1. Government debt to finance infrastructure required to reduce costs and enhance productivity increases the capacity to pay. But if debt is incurred to satisfy the impulse to ‘consume now’ it places a greater burden of those that will have to repay later. Low government indebtedness favours youth. Since 2008, Commonwealth debt has ballooned from zero to 60% of GNP and is likely to expand further due to the increase in interest rates and the myopia of citizens.
2. The unhoused accept ‘town planning’ that selects a fraction of the available land that is zoned ‘residential’ to support housing to be made available with a 'title' identifying an owner. It's not possible for the unhoused to rent a parcel of land on which to locate a 'tiny home' which is all they can afford, in either the residential (where the rules and the price of land excludes them) or the rural zones where land is cheaper and could be rented without any sort of title involved. In many places in the USA and Europe its legal, but not in Australia.
Its the planning system that results in homelessness. Without a home, people can't function in society.
A modest home, if appropriately sized and located on land that is not zoned residential, can be afforded by a single income earner on the minimum wage. It's neither a technical or an affordability problem if the price of the home can be reduced to 100K and it can be located on rural land. What is required is a transportable module efficiently produced in a factory.
Hi Cameron, thanks for your great writing - I have been sharing with friends! As a non-economist, though, I wonder why you assume that loosening planning regulations reduces the average value of land. I don't quite follow your explanation in footnote 1. If loosening planning regulations now means developers can build 50 unit apartment blocks in Darlinghurst where before they could only build two story dwellings, why wouldn't it be profitable for developers to support such a loosening of planning regulations?
Yes, developers do support loosening planning regulations because it increases their property value by creating more valuable future development options.
But that doesn't mean that each property owner turns around and floods the market by building new homes just because the property they own is now worth more. The owner of the property was happy to own the investment at the previous value earning the previous return. Now, the value has suddenly jumped. Just like when share prices go up, it doesn't mean everyone sells out quickly.
It is helpful to think in terms of rates, not density
https://www.fresheconomicthinking.com/p/a-housing-absorption-rate-and-upzoning
Wow ok - interesting. I've never heard anyone in the public sphere talk about rates over density. Being totally new to this issue, I am struck by the utter and total confusion in Australia around housing. It's really quite extraordinary given the preeminent social and economic imporance of housing. If you're right, I am struggling to understand how serious people in Australia have become so captured by the planning regulations argument. Because because the argument is simple and easy to make.
“I am struck by the utter and total confusion in Australia around housing”
Me too! This is why I keep banging on about it.

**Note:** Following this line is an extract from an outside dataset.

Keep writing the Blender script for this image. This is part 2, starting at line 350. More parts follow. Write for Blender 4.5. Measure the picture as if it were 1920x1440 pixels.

The response of the US industry to the public housing policy is up front and revealing. They dislike the notion of competition. Free enterprise is not something they really favour, or perhaps they think the government is going to supply a house at less than it costs.
The notion of the 'unworthy poor'. is also revealing.
Subordinated, marginalized and victimized, people (slaves) can adopt the [dominant] group’s ideology. They internalize their oppression, accept their subordinate status as deserved, natural, and inevitable and simply ‘put up with it’. Such is the case in the following instances.
1. Government debt to finance infrastructure required to reduce costs and enhance productivity increases the capacity to pay. But if debt is incurred to satisfy the impulse to ‘consume now’ it places a greater burden of those that will have to repay later. Low government indebtedness favours youth. Since 2008, Commonwealth debt has ballooned from zero to 60% of GNP and is likely to expand further due to the increase in interest rates and the myopia of citizens.
2. The unhoused accept ‘town planning’ that selects a fraction of the available land that is zoned ‘residential’ to support housing to be made available with a 'title' identifying an owner. It's not possible for the unhoused to rent a parcel of land on which to locate a 'tiny home' which is all they can afford, in either the residential (where the rules and the price of land excludes them) or the rural zones where land is cheaper and could be rented without any sort of title involved. In many places in the USA and Europe its legal, but not in Australia.
Its the planning system that results in homelessness. Without a home, people can't function in society.
A modest home, if appropriately sized and located on land that is not zoned residential, can be afforded by a single income earner on the minimum wage. It's neither a technical or an affordability problem if the price of the home can be reduced to 100K and it can be located on rural land. What is required is a transportable module efficiently produced in a factory.
Great arguments and logic again Cameron.